Gli abitanti della zona, i
passanti e chiunque dal basso abbia alzato lo sguardo verso il centro velato di
nebbia stamattina hanno avuto una piacevole sorpresa. Infatti ieri sera è stata
rimossa l’impalcatura che circondava la chiesa della Prioria dopo due anni dall’inizio
dei lavori di restauro. La rimozione era attesa da tempo perché i lavori sono
sostanzialmente terminati fatta eccezione per alcune piccole rifiniture ma il
ponteggio era ancora necessario per la sicurezza e per il trasporto del
materiale da via Sant’Ugo all’interno della chiesa.

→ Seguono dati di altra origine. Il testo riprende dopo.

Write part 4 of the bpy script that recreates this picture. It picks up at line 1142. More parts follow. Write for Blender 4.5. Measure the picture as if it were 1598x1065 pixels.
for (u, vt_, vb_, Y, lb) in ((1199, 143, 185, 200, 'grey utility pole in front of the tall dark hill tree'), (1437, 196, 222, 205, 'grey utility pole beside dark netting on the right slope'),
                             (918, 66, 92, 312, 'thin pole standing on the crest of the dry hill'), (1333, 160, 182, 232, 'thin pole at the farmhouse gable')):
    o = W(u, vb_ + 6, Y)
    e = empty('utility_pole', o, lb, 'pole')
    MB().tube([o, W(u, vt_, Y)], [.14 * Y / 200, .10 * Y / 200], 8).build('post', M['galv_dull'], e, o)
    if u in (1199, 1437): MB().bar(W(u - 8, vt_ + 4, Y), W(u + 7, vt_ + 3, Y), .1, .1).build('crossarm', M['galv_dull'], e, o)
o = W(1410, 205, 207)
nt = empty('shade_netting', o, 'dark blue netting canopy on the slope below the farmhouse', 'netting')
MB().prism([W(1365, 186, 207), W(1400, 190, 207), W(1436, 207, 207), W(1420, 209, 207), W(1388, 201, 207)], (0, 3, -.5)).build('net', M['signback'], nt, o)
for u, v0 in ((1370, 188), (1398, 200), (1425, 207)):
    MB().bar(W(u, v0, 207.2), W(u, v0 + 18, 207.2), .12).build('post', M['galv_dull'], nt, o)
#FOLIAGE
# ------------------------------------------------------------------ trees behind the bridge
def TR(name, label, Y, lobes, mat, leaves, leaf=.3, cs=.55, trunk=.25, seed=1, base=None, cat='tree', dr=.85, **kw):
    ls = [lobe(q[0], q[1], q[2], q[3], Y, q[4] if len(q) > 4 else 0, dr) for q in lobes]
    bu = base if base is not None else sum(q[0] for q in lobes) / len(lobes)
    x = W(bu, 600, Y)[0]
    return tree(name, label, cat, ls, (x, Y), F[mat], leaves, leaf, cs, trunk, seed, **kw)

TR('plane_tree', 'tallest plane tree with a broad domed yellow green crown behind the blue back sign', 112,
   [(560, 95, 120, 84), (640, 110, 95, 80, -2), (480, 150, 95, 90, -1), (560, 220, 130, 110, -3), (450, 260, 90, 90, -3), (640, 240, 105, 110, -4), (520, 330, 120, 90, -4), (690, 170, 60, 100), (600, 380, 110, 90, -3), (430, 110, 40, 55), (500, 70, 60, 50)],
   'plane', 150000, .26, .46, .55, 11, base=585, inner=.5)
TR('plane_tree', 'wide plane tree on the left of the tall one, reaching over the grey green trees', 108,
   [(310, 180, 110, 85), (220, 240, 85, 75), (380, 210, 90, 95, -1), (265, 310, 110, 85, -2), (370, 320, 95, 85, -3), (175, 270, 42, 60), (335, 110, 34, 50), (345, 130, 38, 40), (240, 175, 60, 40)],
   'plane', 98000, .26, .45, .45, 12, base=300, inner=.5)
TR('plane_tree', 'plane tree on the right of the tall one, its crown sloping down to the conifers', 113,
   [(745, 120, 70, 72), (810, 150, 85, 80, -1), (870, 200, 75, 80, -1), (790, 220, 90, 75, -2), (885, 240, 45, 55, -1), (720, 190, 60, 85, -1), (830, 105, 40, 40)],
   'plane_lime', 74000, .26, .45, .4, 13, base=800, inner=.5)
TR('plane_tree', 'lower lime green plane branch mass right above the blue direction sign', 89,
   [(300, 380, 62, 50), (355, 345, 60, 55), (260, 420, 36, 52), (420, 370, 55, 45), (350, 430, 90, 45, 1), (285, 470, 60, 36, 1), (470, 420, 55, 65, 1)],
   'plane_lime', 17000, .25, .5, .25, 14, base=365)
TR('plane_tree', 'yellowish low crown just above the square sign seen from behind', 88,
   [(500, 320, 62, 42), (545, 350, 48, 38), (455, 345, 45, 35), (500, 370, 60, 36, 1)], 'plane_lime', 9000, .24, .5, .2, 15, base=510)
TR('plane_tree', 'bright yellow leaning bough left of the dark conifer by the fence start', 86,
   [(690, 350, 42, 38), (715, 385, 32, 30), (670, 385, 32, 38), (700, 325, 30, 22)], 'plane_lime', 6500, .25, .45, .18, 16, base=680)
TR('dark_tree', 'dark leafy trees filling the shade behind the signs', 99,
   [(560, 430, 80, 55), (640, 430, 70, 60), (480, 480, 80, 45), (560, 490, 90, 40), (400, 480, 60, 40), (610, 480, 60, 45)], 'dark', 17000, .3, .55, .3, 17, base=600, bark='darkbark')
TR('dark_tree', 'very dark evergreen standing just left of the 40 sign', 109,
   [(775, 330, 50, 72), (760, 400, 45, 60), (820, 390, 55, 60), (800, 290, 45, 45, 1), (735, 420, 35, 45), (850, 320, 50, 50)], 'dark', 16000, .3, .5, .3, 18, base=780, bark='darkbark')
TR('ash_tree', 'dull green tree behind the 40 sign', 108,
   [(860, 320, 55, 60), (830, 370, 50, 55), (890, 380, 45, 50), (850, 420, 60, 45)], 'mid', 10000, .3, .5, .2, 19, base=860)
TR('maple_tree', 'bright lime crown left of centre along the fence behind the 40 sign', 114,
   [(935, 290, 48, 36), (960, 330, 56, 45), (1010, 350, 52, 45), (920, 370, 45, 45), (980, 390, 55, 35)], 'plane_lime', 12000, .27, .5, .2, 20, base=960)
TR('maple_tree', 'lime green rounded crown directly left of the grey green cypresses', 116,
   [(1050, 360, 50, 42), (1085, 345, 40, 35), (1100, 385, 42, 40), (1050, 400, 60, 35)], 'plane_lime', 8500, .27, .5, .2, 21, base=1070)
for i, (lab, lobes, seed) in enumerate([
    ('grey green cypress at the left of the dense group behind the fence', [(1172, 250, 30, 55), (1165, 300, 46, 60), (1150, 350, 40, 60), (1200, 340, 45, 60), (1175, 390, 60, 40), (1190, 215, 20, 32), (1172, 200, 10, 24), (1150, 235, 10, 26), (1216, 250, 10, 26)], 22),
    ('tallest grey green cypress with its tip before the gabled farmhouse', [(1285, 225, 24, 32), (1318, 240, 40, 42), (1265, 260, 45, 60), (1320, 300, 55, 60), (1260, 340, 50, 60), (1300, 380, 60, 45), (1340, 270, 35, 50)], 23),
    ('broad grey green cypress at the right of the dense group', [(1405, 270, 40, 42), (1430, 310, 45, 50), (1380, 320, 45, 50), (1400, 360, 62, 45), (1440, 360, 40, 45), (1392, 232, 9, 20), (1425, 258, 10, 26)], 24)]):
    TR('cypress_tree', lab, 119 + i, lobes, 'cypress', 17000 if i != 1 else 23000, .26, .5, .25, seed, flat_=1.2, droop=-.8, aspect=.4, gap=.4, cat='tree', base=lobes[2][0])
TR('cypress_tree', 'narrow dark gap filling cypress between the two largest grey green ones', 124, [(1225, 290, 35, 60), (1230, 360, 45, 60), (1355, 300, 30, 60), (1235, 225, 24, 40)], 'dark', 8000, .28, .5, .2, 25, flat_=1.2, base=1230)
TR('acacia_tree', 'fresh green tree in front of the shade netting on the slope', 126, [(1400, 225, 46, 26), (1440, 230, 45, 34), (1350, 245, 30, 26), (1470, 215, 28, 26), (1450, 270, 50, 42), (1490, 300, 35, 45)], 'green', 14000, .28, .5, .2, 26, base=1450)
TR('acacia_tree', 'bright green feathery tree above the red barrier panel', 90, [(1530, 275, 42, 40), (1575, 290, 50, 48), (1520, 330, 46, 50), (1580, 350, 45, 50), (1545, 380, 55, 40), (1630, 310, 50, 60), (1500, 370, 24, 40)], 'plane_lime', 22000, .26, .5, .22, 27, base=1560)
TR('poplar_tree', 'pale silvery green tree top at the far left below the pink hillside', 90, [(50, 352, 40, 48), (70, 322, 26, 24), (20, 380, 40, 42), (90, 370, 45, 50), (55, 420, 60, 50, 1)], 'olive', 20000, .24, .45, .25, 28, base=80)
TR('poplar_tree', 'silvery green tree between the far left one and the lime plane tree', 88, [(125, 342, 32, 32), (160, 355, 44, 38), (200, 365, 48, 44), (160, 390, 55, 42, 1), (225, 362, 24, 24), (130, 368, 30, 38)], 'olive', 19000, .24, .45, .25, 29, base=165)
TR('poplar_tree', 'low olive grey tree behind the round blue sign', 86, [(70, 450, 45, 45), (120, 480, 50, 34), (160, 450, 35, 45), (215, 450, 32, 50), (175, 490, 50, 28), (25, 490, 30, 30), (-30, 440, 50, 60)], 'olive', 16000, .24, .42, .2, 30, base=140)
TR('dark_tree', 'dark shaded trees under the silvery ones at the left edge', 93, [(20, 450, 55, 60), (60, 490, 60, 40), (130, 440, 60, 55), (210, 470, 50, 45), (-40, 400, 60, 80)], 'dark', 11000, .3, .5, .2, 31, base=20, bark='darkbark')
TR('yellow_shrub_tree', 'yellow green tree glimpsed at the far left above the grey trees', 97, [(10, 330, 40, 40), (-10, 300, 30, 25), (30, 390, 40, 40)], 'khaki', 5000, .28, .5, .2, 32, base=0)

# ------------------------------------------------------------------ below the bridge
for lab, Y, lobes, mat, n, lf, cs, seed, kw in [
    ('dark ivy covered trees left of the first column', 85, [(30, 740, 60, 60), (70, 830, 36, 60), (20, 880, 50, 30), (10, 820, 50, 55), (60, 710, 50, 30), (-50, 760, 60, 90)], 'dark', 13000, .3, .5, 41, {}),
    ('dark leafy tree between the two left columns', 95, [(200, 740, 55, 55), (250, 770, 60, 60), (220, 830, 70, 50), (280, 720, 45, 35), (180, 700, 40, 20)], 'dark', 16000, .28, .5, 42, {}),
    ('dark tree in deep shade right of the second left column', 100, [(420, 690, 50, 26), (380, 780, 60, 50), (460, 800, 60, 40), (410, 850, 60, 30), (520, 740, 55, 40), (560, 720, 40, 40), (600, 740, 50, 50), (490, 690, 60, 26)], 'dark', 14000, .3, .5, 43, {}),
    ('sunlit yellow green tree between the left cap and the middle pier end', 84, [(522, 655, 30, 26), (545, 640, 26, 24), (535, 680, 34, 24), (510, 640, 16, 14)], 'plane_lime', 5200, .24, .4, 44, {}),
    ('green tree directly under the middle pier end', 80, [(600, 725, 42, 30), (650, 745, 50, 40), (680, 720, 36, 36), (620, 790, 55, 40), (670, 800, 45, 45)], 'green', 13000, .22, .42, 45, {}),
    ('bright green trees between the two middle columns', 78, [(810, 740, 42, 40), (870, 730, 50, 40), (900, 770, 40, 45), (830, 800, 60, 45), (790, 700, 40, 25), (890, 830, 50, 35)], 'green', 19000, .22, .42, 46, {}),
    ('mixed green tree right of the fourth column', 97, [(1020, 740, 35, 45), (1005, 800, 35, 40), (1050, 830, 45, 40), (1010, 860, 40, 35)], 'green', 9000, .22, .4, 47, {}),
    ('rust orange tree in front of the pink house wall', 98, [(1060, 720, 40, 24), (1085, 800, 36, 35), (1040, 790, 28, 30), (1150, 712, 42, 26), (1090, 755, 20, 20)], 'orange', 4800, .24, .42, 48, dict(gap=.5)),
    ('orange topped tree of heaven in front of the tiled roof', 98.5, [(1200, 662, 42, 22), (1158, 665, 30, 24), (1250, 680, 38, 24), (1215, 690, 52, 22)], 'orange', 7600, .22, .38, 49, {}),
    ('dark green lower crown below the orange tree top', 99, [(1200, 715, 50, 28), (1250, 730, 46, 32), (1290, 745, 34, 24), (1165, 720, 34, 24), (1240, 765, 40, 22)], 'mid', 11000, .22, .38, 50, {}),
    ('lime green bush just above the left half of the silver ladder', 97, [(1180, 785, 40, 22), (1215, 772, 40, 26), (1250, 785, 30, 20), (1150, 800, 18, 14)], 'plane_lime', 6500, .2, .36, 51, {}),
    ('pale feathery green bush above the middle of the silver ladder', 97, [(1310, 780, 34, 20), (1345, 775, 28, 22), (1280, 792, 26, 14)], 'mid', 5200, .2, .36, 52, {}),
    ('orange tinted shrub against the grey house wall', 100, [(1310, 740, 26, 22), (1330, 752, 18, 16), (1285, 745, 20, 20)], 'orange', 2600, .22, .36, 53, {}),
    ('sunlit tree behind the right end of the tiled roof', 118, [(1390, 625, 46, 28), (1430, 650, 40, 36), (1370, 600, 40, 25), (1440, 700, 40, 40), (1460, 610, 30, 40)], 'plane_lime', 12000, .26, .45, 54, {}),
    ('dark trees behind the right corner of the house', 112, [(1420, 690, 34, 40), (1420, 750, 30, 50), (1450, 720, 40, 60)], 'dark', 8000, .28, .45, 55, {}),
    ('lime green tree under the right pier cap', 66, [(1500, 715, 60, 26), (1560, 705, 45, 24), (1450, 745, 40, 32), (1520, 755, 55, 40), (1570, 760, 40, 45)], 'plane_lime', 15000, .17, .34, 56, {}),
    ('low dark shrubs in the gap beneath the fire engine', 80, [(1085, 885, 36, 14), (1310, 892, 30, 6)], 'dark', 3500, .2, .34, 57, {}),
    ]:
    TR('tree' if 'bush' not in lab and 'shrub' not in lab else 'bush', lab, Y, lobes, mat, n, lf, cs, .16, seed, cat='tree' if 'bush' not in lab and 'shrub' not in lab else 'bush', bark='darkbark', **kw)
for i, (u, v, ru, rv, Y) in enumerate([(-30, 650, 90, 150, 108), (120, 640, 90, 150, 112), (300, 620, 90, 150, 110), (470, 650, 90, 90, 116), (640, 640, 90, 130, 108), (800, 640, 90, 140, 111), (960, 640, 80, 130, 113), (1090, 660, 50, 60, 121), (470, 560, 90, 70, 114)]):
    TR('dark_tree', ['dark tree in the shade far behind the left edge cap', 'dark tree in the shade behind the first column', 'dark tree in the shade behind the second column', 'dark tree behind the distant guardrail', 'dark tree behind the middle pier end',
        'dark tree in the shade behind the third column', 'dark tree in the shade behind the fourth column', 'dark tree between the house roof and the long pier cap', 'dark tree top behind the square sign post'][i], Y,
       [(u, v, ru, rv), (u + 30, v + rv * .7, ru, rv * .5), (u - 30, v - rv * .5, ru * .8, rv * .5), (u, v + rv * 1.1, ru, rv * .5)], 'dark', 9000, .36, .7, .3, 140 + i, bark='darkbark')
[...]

Ora finalmente possiamo rivedere
SS.Filippo e Giacomo senza la cintura metallica che per due anni l’ha ricoperta
per metterla in sicurezza, scongiurare il concreto rischio di crollo che si era
manifestato recentemente e consentire di riportarla all’antico splendore e alla
disponibilità dei Montegranaresi. A questo punto attendiamo la riapertura.
Il restauro era partito due anni
fa per una decisione coraggiosa di don Umberto che si assunse, sostenuto dalla
Curia di Fermo, l’onere di un grosso finanziamento che andasse ad aggiungersi a
quello stanziato dalla CEI. Tutto ciò era indispensabile e improrogabile perché
il tetto del tempio, a causa di un precedente restauro mal progettato e mal
eseguito, rischiava di cadere e i segni dell’imminente pericolo erano ben
manifesti (crepe, cadute di materiale).
Oggi i lavori sono pressoché finiti
ma manca il restauro estetico della cinta bassa. Infatti si è provveduto a
risanare tutte le tempere della volta e gli stucchi alti. Mancano però le
tempere laterali, gli altari e, soprattutto, la magnifica pala dell’altare
maggiore. Per questo servono altri soldi e don Sandro sta studiando le modalità
tramite le quali reperirli. Speriamo che i Montegranaresi si dimostrino
sensibili e sostengano il recupero totale di questa che può essere considerata
la chiesa storicamente più importante del paese, dimora di Annibale Caro, luogo
frequentatissimo da sempre che ha visto battesimi, matrimoni e funerali di
miriadi di nostri concittadini.
Noi di Arkeo ci siamo già resi
disponibili, già col concerto di domenica scorsa tramite il quale abbiamo
raccolto delle offerte interamente destinate a questo scopo. Altre iniziative
sono in cantiere, come un concerto in teatro di un famoso gruppo di musica
pop-demenziale (non voglio anticipare altro), visite guidate studiate ad hoc e
molte altre idee in corso di progettazione. Sosteneteci.